New In-Situ Technology for Marine Diesel Engine Crankshaft Renovation and its 3D Surface Texture Model

Abstract

Repairing marine diesel engine crankshafts is a significant part of overall engine repairs and thus is very important for the ship building and ship repair industry. When a ship’s diesel engine is repaired, crankshaft journal surfaces must be renewed according to very precise geometrical and surface roughness requirements. Although current technologies are sufficient to meet these requirements, they are very time consuming and consequently expensive. A comprehensive research into the surface machining of marine diesel engine crankshaft journals allowed to improve technological processes and to identify respective surface roughness parameters, as well as to provide appropriate technological recommendations. It is important to note that crankshaft journal surfaces must be seen as 3D objects, whose micro-topographical surface roughness parameters have to be defined so that they reflect the actual surface. To summarize all available scientific research in this field, we can state that there has been no analysis into the impact of technological regimes on the surface micro-topography of marine engine crankshaft journals.

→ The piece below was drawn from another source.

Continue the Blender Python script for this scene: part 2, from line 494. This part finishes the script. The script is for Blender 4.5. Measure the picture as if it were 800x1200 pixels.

Bearing in mind the aforementioned arguments a study has been launched to develop a novel grinding technology, enabling diesel engine crankshafts with medium-sized crankpin journals to be repaired directly inside the engine housing. This paper covers the following issues: 1) Description of the novel technological equipment for crankshaft journal grinding; 2) 3D roughness model of the crankshaft journal surface; 3) calculation of 3D parameters based on practical metrological and technological characteristics. This technology saves significant financial resources as well as reduces engine repair time. By solving problems related to surface accuracy, it is possible to considerably improve the crankshaft machining process, along with the performance of maintenance operations and consequently the overall quality of repair work. In this paper, the crankshaft journal surfaces will be defined using 3D surface roughness parameters.